St. Joseph’s College professor Dr. Mark Green, who has received several National Science Foundation grants to study ocean acidification in the Gulf of Maine, is taking part in the Freeport study. Clam larvae float in the water column and eventually settle out of the water into the mud. Green has found that the larvae evaluate the mud for acidity. If there is too much, they will lift off in search of a better bottom. If they are forced to settle in acidic sediment, clam larvae simply dissolve. Buffering clam flats by adding ground shell to the mud may reduce the acidity, Green says, but the main problem remains the green crabs. “Green crabs are a calamity,” he says, explaining that green crabs eat the bigger clams, and young clams are not repopulating the flats.

So far, the war against the green crab has been fought entirely on the local level. Maine actually had a green crab fencing program statute on the books, authorizing the DMR commissioner to spend up to $25,000 annually on crab fencing, but the program had no money in it and was repealed in 2012, just as it was really needed. Racing to catch up with the problem, the state also started issuing municipal permit exemptions to a 2001 law requiring a license to harvest green crabs.

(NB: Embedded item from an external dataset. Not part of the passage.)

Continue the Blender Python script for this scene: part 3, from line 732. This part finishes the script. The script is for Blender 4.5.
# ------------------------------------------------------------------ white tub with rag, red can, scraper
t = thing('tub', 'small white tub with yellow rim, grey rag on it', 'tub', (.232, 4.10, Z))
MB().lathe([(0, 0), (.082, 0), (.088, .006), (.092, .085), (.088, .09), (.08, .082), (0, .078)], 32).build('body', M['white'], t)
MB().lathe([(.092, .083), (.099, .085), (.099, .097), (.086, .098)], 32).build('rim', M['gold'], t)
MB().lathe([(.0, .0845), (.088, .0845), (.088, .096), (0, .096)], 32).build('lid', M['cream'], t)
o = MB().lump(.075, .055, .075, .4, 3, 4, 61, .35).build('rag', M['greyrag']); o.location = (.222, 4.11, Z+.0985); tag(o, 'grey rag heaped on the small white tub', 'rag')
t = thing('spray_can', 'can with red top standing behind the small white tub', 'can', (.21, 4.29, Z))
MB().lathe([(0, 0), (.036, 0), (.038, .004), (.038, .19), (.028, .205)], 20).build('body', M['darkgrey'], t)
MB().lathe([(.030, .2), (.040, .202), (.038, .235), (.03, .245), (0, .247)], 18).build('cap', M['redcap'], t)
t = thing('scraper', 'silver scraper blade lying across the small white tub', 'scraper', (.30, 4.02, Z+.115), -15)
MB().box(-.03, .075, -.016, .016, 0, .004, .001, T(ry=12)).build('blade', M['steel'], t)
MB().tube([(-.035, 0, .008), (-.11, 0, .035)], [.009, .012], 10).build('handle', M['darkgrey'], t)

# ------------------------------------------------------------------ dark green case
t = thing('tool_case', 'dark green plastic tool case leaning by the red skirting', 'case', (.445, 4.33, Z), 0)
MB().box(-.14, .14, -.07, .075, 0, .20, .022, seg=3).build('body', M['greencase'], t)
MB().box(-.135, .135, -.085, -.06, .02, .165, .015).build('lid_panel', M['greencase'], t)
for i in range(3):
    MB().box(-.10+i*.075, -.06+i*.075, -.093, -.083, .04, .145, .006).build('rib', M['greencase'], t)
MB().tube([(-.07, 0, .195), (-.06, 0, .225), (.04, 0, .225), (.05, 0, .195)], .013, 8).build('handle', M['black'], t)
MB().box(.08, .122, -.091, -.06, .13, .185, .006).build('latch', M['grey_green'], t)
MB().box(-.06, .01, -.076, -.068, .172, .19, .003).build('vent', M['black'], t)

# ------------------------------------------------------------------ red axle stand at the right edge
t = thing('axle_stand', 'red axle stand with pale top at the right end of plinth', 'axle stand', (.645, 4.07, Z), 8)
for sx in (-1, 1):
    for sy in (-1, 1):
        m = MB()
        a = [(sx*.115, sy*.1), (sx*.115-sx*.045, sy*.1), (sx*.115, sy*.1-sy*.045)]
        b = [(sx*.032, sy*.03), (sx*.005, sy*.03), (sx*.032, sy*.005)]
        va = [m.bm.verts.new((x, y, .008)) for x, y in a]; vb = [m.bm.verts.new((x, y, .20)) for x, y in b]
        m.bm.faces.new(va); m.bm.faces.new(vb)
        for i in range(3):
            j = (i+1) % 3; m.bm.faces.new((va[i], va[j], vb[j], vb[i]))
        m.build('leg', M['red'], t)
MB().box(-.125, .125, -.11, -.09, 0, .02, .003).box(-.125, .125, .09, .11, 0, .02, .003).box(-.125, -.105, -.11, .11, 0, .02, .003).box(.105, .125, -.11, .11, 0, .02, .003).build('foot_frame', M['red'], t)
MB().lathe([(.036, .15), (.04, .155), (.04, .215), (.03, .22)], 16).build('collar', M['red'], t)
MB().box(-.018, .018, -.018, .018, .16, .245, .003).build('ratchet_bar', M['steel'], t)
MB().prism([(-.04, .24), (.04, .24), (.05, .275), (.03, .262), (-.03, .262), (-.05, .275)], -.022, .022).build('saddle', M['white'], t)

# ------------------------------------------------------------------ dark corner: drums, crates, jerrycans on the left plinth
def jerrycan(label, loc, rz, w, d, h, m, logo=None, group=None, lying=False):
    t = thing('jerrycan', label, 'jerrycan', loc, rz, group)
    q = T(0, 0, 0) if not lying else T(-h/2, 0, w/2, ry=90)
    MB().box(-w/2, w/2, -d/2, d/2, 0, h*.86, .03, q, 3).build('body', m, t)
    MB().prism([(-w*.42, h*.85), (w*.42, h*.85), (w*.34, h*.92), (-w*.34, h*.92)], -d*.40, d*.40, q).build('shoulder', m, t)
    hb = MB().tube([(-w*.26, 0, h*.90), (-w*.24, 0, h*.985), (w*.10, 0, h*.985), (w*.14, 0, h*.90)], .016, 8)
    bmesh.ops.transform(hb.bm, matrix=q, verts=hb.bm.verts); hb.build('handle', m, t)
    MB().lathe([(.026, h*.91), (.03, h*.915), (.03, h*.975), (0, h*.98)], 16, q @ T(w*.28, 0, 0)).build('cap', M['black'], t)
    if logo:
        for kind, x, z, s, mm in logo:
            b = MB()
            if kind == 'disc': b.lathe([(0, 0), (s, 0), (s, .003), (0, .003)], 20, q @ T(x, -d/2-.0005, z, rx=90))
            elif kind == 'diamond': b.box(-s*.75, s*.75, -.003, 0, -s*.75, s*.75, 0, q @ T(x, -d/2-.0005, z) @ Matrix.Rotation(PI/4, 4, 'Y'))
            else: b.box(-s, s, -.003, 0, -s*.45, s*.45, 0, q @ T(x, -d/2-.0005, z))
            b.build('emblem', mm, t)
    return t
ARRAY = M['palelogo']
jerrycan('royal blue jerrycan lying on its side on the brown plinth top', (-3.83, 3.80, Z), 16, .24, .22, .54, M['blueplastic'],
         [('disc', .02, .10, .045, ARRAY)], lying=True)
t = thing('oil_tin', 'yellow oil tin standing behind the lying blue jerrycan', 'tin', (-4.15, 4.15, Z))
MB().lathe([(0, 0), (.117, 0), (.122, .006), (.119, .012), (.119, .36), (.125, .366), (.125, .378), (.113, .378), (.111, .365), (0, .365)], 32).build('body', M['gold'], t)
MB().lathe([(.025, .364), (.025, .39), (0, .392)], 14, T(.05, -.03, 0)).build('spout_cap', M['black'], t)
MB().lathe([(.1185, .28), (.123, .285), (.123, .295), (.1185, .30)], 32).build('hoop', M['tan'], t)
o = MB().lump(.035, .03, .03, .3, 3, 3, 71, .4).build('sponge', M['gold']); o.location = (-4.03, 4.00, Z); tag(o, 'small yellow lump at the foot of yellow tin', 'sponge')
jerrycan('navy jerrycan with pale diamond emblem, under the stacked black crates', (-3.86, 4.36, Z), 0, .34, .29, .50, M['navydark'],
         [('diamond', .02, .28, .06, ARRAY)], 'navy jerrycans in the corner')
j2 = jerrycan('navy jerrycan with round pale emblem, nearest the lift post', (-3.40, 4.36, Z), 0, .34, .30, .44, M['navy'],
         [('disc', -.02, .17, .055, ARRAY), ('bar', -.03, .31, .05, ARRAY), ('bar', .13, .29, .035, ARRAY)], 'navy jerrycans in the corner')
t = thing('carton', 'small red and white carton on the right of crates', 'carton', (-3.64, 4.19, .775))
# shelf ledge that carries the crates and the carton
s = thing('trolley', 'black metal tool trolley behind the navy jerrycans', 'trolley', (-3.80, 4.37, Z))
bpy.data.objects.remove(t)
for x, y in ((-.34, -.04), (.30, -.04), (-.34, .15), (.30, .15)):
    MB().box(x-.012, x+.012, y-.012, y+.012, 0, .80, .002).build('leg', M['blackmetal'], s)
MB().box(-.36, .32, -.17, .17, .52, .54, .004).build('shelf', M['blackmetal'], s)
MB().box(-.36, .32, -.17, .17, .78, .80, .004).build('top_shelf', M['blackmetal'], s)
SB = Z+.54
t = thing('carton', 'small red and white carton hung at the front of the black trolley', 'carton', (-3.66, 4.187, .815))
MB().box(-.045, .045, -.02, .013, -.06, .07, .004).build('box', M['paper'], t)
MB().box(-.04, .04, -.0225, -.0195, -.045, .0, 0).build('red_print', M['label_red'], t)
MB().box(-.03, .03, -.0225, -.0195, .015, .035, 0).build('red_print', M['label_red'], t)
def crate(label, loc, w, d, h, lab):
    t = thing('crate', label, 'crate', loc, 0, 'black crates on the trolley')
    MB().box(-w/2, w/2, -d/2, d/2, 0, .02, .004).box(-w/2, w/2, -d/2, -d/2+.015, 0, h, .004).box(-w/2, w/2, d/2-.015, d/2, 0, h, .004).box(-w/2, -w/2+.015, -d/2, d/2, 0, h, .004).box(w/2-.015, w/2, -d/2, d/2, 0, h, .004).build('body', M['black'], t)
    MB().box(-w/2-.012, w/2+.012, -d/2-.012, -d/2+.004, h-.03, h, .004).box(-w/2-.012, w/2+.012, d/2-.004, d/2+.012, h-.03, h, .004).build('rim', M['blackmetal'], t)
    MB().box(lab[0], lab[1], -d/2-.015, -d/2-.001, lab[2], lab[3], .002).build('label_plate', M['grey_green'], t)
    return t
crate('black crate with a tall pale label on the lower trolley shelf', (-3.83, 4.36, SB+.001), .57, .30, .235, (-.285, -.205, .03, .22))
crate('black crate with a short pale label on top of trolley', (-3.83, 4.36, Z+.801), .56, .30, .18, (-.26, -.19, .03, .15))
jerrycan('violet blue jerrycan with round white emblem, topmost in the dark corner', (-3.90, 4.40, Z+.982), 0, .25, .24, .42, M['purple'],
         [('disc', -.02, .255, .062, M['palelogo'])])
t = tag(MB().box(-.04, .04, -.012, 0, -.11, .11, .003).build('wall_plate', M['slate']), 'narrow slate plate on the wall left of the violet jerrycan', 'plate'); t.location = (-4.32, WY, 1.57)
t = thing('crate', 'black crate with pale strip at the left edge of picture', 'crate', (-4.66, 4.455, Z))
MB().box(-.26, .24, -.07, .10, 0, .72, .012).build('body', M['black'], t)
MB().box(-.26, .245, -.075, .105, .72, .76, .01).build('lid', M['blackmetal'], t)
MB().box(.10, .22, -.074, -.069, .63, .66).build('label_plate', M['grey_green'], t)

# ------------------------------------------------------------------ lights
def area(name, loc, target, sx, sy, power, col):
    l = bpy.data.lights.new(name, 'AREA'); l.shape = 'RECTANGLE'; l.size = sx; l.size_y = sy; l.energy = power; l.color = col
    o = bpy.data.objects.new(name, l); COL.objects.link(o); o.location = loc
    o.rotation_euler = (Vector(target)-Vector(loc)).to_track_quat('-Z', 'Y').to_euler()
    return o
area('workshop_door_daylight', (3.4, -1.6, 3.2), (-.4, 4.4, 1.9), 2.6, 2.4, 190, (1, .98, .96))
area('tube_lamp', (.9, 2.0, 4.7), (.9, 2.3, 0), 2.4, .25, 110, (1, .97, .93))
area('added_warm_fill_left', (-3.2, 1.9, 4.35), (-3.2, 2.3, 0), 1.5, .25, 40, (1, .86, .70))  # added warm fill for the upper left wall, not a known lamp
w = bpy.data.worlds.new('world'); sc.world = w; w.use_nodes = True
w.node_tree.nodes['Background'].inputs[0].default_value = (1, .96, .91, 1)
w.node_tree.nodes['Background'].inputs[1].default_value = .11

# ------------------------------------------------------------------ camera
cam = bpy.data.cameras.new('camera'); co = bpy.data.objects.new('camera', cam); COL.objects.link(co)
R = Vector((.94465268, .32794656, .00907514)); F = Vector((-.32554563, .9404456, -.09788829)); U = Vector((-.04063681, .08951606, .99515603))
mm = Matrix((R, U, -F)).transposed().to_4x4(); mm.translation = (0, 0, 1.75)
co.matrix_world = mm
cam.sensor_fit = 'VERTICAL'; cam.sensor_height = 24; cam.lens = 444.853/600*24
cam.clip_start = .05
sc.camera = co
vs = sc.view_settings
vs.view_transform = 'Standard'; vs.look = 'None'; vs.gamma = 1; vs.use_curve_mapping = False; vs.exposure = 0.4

“It was missed. It was completely missed,” says Darcie Couture of the green crab problem. “This was one of those things that went under the radar. In Maine, lobster is king.”

Some now worry whether lobsters may be the green crabs’ next victims. Green crabs do eat lobster larvae and small lobsters. One laboratory experiment found that green crabs beat lobsters to a food source every time, and that lobsters were only able to displace the crabs in two of sixty-five attempts. The experiments also found that green crabs devoured juvenile lobsters in six out of eleven trials.

Recompense Cove “used to be a lobster-shedding ground in June and July, but there’s not a single trap out there now,” says Chad Coffin. He believes that “lobstermen have been hugely impacted by green crabs. The crabs have herded lobsters together and made it easy to stay on the lobsters.”

So Freeport clammers may be protecting lobsters as they fight to protect clams, but DMR Commissioner Keliher said at the Winslow Park news conference, “You know the efforts from just the clamming industry alone will not be enough. It’s going to need some sort of business entity that’s going to want to come in and try to remove [the crabs] at a very high rate along the coast.”

Ultimately, it may be Maine’s $350 million lobster industry that comes to the rescue of the $15 million clamming industry. At least that’s what seems to be happening in Nova Scotia.

Chris McCarthy, a Parks Canada ecologist at Kejimkujik National Park in Nova Scotia, says that six years ago that maritime ecosystem suffered exactly what Freeport and other Maine coastal communities are experiencing now — clams and eelgrass disappearing from estuaries suddenly overrun with green crabs. The green crabs plaguing Canada, however, were not from the first introduction that worked its way up the eastern seaboard, but a hardier strain (or clade) adapted to colder waters and brought over to Halifax in ships from Iceland and the Faroe Islands in the 1980s.

Those green crabs stripped away all but 1 percent of the Keji Seaside’s eelgrass by 2010. A combination of trapping crabs and restoring eelgrass was undertaken the same year. “We’ve had a 70 percent survival rate where there are fifteen crabs per trap per night or less,” reports McCarthy.

To reduce the crab population to such a manageable level required a market incentive, which Nova Scotia found in the demand for live lobster bait. Forty-five licensed green crab fishermen now earn as much as $100 for a one-hundred-pound tote full of green crabs, which are spiked live, two to a lobster trap. “This is now a commercial fishery,” says McCarthy, “but we need something else beside bait fishery. Bait people only want the big ones.”

Ironically, Nova Scotia fishermen are already worried that the new green crab fishery may not be sustainable.

The DMR prefers to focus on reducing the green crab population rather than managing it as a commercial fishery, according to Keliher, who has said, “We have no interest in managing an invasive species that is so destructive to our fisheries.” But managing a green crab fishery may be what it takes to save the soft-shell clam industry — that, or a few good old-fashioned Maine winters.